Written problem:
Scan the listing below. Report each line that includes "wide".

Provided data:
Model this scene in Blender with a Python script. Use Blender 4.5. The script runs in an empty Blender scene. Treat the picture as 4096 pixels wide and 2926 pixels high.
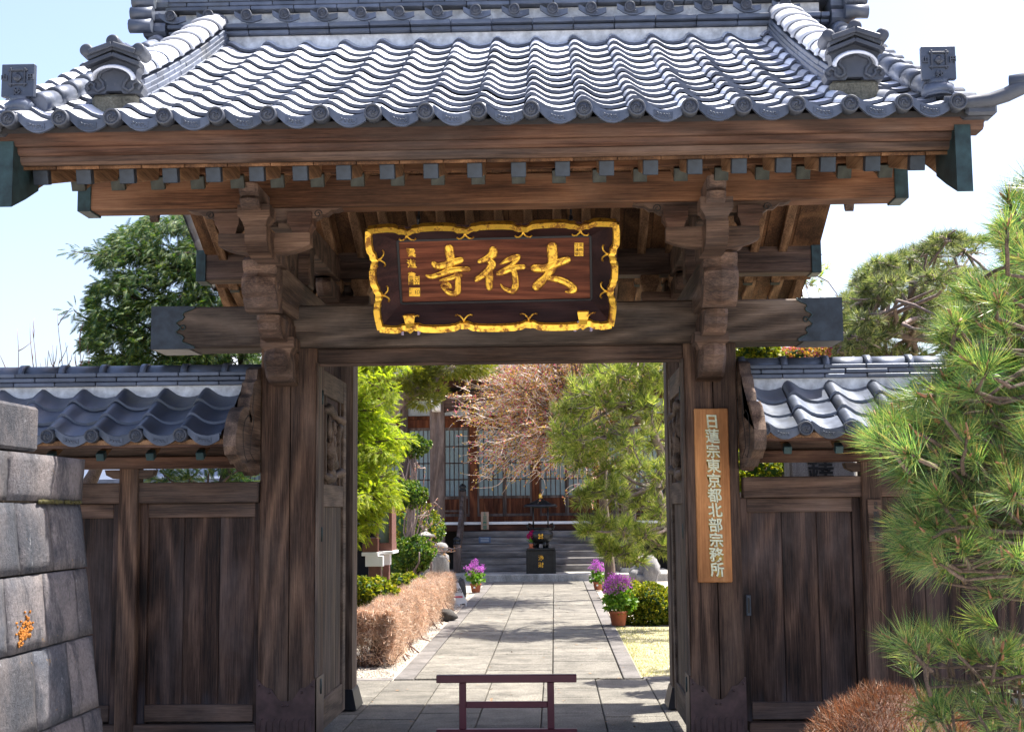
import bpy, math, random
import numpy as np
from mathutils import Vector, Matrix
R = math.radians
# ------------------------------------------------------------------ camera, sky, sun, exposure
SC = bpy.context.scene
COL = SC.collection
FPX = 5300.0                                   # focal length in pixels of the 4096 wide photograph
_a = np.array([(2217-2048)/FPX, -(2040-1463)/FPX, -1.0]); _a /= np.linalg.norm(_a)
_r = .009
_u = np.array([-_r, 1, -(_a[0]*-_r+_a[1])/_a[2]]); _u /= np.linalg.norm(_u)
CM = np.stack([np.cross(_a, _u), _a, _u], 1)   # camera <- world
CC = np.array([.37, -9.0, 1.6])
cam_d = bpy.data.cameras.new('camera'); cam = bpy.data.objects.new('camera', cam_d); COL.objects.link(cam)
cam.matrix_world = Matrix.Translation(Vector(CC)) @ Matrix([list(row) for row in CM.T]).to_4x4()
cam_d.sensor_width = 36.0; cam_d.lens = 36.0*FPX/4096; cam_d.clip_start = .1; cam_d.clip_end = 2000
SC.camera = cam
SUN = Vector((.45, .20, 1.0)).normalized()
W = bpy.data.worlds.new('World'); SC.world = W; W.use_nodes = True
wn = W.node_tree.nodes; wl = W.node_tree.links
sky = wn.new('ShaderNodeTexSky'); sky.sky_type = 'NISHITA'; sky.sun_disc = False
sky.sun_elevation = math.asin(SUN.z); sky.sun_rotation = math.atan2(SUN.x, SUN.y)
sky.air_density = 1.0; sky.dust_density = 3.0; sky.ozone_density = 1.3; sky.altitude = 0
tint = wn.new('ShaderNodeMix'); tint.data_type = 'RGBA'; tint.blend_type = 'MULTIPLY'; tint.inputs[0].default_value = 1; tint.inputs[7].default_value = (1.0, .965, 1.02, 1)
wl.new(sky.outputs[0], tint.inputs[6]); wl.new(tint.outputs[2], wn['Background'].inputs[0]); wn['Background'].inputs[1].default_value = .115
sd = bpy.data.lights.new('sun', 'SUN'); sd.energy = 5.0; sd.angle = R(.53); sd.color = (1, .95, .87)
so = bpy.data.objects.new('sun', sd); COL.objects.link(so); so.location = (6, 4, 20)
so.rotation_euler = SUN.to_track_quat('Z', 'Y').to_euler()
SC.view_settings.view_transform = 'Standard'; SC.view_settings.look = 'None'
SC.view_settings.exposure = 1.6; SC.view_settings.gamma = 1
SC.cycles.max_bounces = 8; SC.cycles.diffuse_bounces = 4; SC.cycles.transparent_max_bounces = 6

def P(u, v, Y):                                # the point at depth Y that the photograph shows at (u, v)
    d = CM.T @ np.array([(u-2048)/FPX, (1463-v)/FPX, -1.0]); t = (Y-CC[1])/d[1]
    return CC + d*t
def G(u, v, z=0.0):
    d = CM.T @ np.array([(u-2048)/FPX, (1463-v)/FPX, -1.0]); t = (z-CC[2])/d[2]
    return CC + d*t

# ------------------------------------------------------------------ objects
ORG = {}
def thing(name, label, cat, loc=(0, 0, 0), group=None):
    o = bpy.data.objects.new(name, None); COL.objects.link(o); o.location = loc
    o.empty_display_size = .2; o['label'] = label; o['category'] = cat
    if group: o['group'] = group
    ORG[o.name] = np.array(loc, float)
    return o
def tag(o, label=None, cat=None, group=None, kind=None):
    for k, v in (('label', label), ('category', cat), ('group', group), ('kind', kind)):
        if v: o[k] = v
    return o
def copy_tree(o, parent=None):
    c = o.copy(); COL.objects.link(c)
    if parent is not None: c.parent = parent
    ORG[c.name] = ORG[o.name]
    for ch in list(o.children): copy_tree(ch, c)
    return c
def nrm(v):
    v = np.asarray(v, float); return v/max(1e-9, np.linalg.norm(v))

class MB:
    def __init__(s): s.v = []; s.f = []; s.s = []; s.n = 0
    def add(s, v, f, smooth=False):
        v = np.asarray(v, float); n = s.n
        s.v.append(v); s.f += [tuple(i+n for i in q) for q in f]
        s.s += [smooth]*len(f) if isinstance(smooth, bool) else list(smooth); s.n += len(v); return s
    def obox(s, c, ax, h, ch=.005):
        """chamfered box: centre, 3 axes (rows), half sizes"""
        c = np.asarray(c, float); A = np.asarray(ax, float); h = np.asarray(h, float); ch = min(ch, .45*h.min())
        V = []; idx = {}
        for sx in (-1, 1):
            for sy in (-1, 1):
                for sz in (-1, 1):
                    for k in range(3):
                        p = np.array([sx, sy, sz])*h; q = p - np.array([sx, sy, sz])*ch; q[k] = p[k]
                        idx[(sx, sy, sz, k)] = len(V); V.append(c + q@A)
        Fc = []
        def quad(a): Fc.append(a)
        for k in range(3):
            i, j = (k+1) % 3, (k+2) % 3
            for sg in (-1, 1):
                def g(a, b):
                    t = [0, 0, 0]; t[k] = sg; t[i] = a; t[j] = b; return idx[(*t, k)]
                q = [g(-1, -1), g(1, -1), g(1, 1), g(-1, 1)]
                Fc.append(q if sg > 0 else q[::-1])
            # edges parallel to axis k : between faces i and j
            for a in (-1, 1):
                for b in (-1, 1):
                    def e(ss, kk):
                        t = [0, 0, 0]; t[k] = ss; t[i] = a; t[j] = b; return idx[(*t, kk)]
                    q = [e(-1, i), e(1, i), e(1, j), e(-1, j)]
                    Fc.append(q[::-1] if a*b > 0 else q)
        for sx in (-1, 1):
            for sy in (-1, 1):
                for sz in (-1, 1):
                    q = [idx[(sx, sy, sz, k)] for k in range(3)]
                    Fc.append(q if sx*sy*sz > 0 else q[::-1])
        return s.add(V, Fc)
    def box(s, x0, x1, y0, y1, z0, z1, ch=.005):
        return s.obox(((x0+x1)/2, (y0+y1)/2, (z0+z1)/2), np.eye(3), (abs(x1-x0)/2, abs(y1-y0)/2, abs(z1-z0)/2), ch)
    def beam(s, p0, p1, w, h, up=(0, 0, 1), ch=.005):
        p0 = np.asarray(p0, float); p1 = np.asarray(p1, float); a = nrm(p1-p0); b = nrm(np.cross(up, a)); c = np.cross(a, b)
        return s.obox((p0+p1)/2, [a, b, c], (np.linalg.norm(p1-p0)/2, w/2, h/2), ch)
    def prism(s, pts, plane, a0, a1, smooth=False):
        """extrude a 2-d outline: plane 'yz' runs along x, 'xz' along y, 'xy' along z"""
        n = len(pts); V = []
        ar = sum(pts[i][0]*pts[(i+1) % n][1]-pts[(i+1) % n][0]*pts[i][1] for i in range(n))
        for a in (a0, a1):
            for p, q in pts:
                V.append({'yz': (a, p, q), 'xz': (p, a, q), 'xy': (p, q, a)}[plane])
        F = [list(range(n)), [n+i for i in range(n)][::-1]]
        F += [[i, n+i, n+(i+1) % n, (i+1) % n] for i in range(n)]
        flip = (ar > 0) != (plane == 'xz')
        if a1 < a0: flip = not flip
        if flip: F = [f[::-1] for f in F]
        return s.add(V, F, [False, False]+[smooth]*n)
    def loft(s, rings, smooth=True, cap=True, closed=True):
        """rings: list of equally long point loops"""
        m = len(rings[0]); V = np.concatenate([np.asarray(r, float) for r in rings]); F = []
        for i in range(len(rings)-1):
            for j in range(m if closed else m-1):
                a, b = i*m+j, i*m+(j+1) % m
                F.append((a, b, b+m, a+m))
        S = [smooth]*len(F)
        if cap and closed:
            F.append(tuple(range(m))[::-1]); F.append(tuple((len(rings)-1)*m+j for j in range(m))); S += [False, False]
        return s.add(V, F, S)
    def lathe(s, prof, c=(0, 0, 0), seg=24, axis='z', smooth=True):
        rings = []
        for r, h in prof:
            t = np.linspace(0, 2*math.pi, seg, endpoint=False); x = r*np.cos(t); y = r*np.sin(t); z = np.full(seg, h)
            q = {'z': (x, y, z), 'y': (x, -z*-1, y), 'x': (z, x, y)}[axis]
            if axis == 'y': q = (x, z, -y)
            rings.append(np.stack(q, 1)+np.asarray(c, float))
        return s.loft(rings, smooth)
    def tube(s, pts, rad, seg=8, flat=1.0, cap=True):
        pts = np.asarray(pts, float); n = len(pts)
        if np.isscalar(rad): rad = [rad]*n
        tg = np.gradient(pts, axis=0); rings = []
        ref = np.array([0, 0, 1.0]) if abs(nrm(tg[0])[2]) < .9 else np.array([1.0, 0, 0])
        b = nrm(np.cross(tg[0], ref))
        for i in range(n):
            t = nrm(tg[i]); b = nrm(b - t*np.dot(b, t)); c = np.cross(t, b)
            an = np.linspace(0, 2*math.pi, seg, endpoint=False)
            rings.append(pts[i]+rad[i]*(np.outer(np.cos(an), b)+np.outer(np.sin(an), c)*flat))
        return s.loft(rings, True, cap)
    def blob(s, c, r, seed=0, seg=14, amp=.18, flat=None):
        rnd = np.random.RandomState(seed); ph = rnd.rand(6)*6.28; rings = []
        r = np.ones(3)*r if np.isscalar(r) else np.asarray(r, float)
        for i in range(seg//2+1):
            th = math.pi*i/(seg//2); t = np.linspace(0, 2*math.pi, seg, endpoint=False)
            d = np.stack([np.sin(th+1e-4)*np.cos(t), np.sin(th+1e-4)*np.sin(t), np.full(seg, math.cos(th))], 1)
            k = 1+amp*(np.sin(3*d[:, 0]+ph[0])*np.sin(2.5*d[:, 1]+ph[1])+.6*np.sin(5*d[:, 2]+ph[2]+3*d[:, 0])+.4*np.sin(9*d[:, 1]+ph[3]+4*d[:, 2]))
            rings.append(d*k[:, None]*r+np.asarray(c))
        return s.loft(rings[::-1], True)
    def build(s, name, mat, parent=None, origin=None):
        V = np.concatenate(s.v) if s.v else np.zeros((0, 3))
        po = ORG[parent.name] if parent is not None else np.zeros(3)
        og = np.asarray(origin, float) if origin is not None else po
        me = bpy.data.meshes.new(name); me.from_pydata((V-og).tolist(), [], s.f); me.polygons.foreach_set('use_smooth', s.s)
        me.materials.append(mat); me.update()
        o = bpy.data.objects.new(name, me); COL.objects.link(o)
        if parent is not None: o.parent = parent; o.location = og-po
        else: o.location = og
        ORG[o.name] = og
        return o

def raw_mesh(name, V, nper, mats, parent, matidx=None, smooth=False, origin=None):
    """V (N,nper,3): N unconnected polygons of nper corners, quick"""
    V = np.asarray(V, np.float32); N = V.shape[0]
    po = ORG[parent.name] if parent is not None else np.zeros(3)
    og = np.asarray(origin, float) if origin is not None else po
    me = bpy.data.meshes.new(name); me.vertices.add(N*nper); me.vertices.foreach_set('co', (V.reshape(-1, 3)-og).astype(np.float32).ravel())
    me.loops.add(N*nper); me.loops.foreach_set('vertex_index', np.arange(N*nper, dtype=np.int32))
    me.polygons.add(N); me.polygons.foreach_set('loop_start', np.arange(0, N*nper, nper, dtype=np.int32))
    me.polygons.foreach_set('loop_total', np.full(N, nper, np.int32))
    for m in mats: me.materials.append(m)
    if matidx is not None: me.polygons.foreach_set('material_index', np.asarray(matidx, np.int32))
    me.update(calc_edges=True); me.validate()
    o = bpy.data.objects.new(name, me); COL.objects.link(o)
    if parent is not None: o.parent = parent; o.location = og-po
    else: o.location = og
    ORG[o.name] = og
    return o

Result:
Model this scene in Blender with a Python script. Use Blender 4.5. The script runs in an empty Blender scene. Treat the picture as 4096 pixels wide and 2926 pixels high.
FPX = 5300.0                                   # focal length in pixels of the 4096 wide photograph